··· Data segment

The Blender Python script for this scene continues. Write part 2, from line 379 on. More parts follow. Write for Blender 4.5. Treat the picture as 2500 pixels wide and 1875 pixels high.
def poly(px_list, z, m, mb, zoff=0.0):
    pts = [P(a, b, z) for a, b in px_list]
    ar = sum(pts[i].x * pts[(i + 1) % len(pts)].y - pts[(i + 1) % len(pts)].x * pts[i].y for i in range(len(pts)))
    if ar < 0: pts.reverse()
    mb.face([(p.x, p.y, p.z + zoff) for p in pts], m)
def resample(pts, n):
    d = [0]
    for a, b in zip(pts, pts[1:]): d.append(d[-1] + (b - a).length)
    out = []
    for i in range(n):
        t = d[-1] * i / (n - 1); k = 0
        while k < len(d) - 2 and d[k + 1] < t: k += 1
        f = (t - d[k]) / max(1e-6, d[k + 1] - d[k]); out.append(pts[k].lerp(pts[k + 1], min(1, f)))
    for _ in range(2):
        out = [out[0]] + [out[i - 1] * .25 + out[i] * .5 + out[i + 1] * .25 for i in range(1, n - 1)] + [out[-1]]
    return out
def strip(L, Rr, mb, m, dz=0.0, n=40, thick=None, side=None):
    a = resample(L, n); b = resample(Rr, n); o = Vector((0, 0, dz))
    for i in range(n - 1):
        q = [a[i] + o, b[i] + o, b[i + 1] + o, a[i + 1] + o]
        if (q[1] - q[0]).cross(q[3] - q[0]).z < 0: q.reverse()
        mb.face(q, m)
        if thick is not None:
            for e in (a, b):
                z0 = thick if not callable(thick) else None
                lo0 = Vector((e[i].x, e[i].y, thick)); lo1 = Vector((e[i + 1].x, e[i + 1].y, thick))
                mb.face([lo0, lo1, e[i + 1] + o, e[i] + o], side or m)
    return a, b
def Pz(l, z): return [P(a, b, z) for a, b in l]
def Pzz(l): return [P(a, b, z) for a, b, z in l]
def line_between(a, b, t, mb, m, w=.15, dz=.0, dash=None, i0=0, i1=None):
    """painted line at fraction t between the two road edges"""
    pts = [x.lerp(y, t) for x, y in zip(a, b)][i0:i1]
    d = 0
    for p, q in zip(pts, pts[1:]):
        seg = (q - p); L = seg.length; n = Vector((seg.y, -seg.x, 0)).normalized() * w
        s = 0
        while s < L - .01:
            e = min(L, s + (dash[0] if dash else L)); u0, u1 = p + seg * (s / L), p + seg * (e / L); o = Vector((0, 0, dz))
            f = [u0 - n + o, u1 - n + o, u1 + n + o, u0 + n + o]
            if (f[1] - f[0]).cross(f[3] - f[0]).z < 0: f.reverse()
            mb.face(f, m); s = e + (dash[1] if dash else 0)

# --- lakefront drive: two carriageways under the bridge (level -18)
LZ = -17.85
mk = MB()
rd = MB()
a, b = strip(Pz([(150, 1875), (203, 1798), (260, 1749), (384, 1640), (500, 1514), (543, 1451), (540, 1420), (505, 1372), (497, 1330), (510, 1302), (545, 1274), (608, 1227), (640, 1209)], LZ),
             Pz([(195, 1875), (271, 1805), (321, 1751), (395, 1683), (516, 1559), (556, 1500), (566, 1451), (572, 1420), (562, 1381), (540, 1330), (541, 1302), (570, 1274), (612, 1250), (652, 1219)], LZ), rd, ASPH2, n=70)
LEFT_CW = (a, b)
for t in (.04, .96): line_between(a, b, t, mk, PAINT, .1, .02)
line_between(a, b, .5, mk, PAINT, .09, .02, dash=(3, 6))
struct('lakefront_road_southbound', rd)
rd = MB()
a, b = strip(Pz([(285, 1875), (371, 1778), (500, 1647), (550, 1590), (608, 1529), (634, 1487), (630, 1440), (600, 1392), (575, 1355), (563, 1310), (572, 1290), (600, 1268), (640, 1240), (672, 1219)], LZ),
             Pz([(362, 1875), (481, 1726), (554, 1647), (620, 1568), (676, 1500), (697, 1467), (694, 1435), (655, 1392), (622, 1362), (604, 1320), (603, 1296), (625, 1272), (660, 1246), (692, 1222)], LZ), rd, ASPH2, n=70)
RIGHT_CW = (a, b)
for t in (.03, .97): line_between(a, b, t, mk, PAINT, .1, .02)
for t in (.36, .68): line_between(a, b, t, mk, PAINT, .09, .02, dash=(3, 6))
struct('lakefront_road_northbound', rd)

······

Repeat the data precisely, line by line.

The Blender Python script for this scene continues. Write part 2, from line 379 on. More parts follow. Write for Blender 4.5. Treat the picture as 2500 pixels wide and 1875 pixels high.
def poly(px_list, z, m, mb, zoff=0.0):
    pts = [P(a, b, z) for a, b in px_list]
    ar = sum(pts[i].x * pts[(i + 1) % len(pts)].y - pts[(i + 1) % len(pts)].x * pts[i].y for i in range(len(pts)))
    if ar < 0: pts.reverse()
    mb.face([(p.x, p.y, p.z + zoff) for p in pts], m)
def resample(pts, n):
    d = [0]
    for a, b in zip(pts, pts[1:]): d.append(d[-1] + (b - a).length)
    out = []
    for i in range(n):
        t = d[-1] * i / (n - 1); k = 0
        while k < len(d) - 2 and d[k + 1] < t: k += 1
        f = (t - d[k]) / max(1e-6, d[k + 1] - d[k]); out.append(pts[k].lerp(pts[k + 1], min(1, f)))
    for _ in range(2):
        out = [out[0]] + [out[i - 1] * .25 + out[i] * .5 + out[i + 1] * .25 for i in range(1, n - 1)] + [out[-1]]
    return out
def strip(L, Rr, mb, m, dz=0.0, n=40, thick=None, side=None):
    a = resample(L, n); b = resample(Rr, n); o = Vector((0, 0, dz))
    for i in range(n - 1):
        q = [a[i] + o, b[i] + o, b[i + 1] + o, a[i + 1] + o]
        if (q[1] - q[0]).cross(q[3] - q[0]).z < 0: q.reverse()
        mb.face(q, m)
        if thick is not None:
            for e in (a, b):
                z0 = thick if not callable(thick) else None
                lo0 = Vector((e[i].x, e[i].y, thick)); lo1 = Vector((e[i + 1].x, e[i + 1].y, thick))
                mb.face([lo0, lo1, e[i + 1] + o, e[i] + o], side or m)
    return a, b
def Pz(l, z): return [P(a, b, z) for a, b in l]
def Pzz(l): return [P(a, b, z) for a, b, z in l]
def line_between(a, b, t, mb, m, w=.15, dz=.0, dash=None, i0=0, i1=None):
    """painted line at fraction t between the two road edges"""
    pts = [x.lerp(y, t) for x, y in zip(a, b)][i0:i1]
    d = 0
    for p, q in zip(pts, pts[1:]):
        seg = (q - p); L = seg.length; n = Vector((seg.y, -seg.x, 0)).normalized() * w
        s = 0
        while s < L - .01:
            e = min(L, s + (dash[0] if dash else L)); u0, u1 = p + seg * (s / L), p + seg * (e / L); o = Vector((0, 0, dz))
            f = [u0 - n + o, u1 - n + o, u1 + n + o, u0 + n + o]
            if (f[1] - f[0]).cross(f[3] - f[0]).z < 0: f.reverse()
            mb.face(f, m); s = e + (dash[1] if dash else 0)

# --- lakefront drive: two carriageways under the bridge (level -18)
LZ = -17.85
mk = MB()
rd = MB()
a, b = strip(Pz([(150, 1875), (203, 1798), (260, 1749), (384, 1640), (500, 1514), (543, 1451), (540, 1420), (505, 1372), (497, 1330), (510, 1302), (545, 1274), (608, 1227), (640, 1209)], LZ),
             Pz([(195, 1875), (271, 1805), (321, 1751), (395, 1683), (516, 1559), (556, 1500), (566, 1451), (572, 1420), (562, 1381), (540, 1330), (541, 1302), (570, 1274), (612, 1250), (652, 1219)], LZ), rd, ASPH2, n=70)
LEFT_CW = (a, b)
for t in (.04, .96): line_between(a, b, t, mk, PAINT, .1, .02)
line_between(a, b, .5, mk, PAINT, .09, .02, dash=(3, 6))
struct('lakefront_road_southbound', rd)
rd = MB()
a, b = strip(Pz([(285, 1875), (371, 1778), (500, 1647), (550, 1590), (608, 1529), (634, 1487), (630, 1440), (600, 1392), (575, 1355), (563, 1310), (572, 1290), (600, 1268), (640, 1240), (672, 1219)], LZ),
             Pz([(362, 1875), (481, 1726), (554, 1647), (620, 1568), (676, 1500), (697, 1467), (694, 1435), (655, 1392), (622, 1362), (604, 1320), (603, 1296), (625, 1272), (660, 1246), (692, 1222)], LZ), rd, ASPH2, n=70)
RIGHT_CW = (a, b)
for t in (.03, .97): line_between(a, b, t, mk, PAINT, .1, .02)
for t in (.36, .68): line_between(a, b, t, mk, PAINT, .09, .02, dash=(3, 6))
struct('lakefront_road_northbound', rd)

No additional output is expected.